Exercise objective >> Return only the lines from the top of the material through the line marked by "COL = SC.collection", unaltered.

Data extract >>

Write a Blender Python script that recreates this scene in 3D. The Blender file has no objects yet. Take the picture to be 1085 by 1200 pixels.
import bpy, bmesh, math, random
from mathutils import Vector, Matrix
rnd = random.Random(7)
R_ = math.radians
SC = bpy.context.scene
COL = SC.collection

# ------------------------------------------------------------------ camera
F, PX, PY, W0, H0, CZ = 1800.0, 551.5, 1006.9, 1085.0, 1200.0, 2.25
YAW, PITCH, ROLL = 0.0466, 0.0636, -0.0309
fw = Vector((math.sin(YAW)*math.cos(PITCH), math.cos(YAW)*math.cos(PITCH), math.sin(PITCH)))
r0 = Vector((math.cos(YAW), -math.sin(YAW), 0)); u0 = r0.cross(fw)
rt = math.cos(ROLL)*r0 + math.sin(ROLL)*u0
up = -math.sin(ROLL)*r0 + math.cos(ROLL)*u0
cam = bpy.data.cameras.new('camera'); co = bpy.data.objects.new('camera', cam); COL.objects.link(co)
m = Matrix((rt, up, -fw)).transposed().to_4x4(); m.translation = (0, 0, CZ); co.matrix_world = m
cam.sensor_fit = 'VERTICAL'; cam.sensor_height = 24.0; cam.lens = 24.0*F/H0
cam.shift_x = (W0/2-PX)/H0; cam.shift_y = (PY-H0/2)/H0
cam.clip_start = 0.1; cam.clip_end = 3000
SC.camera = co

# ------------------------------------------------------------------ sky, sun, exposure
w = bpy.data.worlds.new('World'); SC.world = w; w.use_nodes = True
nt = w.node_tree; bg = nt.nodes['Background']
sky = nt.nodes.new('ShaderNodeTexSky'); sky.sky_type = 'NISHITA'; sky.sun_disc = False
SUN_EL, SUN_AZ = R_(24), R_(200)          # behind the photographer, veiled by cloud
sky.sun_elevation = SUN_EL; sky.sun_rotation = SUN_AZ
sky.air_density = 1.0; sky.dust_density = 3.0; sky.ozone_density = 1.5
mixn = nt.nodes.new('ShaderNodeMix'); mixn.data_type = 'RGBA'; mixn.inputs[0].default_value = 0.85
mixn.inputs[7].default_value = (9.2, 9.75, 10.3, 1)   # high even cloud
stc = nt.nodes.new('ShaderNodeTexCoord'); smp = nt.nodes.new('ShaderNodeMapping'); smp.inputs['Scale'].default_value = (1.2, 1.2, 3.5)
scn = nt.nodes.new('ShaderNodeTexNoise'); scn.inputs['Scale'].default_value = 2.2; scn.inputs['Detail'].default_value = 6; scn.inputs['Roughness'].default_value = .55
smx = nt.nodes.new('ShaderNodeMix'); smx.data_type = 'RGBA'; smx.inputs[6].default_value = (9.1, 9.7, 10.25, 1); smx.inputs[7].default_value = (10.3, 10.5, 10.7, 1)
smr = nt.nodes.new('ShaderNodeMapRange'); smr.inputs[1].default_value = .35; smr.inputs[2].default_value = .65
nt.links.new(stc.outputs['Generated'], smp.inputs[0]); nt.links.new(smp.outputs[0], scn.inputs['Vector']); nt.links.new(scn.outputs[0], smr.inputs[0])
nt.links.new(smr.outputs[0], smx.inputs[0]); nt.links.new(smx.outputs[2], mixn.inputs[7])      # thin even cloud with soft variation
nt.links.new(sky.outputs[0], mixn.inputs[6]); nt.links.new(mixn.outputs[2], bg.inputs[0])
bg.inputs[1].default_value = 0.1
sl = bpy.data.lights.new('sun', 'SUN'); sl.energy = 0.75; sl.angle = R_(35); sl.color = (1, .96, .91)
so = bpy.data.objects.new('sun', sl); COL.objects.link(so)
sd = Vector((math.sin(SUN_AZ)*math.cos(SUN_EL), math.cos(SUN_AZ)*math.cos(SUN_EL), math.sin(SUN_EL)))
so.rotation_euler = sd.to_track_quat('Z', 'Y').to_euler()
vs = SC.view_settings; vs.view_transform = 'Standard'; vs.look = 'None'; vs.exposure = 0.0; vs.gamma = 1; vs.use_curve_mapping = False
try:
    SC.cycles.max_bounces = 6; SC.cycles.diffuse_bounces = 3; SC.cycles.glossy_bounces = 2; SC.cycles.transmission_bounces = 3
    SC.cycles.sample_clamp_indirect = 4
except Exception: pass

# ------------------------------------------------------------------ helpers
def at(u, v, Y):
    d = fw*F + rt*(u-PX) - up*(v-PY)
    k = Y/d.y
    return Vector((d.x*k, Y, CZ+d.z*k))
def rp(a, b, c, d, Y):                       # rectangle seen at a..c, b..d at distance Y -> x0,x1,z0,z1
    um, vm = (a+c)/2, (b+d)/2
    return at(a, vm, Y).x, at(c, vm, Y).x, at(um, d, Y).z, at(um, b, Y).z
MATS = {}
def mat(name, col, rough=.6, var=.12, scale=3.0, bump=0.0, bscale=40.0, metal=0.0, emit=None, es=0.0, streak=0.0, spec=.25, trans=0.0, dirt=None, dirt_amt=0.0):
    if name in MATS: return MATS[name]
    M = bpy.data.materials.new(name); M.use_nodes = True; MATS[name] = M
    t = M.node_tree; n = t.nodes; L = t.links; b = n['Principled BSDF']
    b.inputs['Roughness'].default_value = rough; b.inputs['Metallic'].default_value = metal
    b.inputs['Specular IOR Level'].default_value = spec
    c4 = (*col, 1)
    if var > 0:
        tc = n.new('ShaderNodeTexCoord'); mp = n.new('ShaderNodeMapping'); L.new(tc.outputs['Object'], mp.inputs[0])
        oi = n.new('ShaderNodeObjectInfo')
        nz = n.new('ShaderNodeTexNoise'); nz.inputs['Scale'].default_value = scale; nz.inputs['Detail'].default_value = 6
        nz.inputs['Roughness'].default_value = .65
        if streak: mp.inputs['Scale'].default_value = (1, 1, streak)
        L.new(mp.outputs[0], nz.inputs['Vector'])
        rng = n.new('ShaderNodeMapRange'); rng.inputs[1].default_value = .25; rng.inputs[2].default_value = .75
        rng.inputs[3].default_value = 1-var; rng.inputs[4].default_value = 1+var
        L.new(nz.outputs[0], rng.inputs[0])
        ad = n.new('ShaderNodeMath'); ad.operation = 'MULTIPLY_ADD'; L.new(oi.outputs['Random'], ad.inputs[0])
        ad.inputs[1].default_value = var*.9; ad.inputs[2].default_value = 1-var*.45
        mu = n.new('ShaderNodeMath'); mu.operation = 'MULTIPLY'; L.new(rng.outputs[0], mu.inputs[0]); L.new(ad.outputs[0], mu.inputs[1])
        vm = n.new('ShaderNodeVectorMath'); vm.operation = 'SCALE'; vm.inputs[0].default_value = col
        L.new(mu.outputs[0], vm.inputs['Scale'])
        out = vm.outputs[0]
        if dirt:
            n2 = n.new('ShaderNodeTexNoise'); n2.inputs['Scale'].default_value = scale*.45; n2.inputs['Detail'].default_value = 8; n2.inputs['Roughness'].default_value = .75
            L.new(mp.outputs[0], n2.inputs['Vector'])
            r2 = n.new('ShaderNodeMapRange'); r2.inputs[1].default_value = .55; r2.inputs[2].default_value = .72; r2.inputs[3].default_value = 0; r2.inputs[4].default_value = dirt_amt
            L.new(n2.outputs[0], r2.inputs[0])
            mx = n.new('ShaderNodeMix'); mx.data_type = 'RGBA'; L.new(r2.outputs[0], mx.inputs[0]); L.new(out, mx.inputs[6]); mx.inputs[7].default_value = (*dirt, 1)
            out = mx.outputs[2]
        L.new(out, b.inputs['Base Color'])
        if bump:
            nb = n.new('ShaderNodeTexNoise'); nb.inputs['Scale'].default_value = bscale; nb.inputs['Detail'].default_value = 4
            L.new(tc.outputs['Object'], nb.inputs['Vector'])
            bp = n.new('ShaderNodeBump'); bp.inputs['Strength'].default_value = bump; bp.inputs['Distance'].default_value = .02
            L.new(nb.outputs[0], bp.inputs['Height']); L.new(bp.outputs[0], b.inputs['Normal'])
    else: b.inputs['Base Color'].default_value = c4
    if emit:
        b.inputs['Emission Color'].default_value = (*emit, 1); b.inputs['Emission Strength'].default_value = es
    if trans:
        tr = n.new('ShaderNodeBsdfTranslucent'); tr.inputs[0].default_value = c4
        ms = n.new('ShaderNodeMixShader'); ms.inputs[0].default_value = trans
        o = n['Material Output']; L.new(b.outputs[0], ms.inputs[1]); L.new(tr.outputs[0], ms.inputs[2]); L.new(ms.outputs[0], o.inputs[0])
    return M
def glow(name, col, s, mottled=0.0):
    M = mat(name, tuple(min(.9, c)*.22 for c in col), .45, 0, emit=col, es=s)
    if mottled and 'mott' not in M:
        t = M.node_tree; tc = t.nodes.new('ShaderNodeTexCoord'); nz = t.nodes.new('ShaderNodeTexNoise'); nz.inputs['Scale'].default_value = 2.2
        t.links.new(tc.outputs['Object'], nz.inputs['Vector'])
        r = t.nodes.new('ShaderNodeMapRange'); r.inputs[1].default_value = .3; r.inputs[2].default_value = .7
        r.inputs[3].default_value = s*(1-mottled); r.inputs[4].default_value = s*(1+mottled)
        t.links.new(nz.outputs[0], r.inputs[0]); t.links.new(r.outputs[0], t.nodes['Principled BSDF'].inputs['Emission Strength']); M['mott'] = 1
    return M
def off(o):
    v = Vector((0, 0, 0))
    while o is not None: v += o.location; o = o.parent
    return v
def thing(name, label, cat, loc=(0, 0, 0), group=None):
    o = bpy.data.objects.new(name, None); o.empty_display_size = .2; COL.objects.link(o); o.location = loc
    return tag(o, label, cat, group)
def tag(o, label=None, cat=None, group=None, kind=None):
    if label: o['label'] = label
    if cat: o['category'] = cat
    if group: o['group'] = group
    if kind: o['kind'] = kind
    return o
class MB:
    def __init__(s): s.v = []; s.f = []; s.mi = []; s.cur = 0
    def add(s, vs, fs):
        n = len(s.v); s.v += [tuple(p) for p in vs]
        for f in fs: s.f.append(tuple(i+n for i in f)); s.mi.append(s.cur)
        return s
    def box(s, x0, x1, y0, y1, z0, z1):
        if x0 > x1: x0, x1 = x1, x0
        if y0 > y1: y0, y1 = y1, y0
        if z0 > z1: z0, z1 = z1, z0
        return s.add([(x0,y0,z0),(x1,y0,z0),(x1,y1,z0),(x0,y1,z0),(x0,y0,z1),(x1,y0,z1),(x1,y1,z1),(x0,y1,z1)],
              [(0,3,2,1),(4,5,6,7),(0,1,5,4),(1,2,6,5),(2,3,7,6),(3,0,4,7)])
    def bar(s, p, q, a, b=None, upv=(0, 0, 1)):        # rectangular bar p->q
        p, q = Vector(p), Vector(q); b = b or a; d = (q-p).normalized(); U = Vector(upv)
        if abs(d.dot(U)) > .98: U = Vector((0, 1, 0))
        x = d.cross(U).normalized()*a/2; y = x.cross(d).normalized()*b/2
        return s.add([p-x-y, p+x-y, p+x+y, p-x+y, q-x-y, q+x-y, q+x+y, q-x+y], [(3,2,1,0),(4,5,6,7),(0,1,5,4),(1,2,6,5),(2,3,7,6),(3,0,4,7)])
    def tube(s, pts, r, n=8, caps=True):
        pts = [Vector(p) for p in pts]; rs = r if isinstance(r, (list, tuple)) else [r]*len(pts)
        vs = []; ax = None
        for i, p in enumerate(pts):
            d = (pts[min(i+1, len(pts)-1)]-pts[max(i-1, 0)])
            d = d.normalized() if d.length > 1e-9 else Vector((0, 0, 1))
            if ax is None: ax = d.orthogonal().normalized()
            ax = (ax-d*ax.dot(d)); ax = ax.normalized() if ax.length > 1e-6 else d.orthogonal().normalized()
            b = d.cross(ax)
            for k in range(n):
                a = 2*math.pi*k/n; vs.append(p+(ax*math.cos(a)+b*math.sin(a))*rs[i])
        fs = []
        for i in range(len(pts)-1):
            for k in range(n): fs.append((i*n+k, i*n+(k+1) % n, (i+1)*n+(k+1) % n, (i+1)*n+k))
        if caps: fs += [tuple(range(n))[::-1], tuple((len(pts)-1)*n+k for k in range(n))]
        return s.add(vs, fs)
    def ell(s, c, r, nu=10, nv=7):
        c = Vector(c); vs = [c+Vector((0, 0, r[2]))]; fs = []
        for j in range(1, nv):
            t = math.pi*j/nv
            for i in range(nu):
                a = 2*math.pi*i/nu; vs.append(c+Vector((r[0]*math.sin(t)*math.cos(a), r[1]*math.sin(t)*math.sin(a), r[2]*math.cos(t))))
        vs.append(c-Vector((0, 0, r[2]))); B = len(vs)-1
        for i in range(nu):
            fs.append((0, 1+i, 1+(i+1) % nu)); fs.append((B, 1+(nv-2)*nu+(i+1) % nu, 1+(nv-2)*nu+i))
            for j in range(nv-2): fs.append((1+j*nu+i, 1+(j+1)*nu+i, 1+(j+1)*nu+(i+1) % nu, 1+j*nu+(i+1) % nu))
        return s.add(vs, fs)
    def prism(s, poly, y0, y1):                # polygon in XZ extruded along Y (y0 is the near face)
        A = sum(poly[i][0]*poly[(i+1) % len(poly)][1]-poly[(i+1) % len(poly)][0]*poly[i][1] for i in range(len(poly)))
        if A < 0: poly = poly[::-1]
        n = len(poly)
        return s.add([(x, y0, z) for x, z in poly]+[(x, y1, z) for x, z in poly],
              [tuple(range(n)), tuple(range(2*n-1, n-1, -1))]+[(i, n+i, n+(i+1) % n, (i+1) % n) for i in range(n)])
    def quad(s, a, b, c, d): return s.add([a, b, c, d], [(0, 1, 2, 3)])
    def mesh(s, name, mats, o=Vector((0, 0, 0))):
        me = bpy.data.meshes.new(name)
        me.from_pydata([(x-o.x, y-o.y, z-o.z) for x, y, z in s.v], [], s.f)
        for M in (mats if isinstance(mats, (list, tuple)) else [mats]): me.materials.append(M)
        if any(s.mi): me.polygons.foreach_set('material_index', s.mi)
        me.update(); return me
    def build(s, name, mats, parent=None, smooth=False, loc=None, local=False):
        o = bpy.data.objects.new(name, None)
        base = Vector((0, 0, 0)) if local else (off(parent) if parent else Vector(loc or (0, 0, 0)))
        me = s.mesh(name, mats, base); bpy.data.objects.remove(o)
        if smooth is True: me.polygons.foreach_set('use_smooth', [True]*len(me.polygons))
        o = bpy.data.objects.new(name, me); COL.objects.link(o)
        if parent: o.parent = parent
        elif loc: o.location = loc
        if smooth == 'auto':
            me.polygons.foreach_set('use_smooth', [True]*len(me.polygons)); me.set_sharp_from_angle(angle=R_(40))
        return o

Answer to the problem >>
Write a Blender Python script that recreates this scene in 3D. The Blender file has no objects yet. Take the picture to be 1085 by 1200 pixels.
import bpy, bmesh, math, random
from mathutils import Vector, Matrix
rnd = random.Random(7)
R_ = math.radians
SC = bpy.context.scene
COL = SC.collection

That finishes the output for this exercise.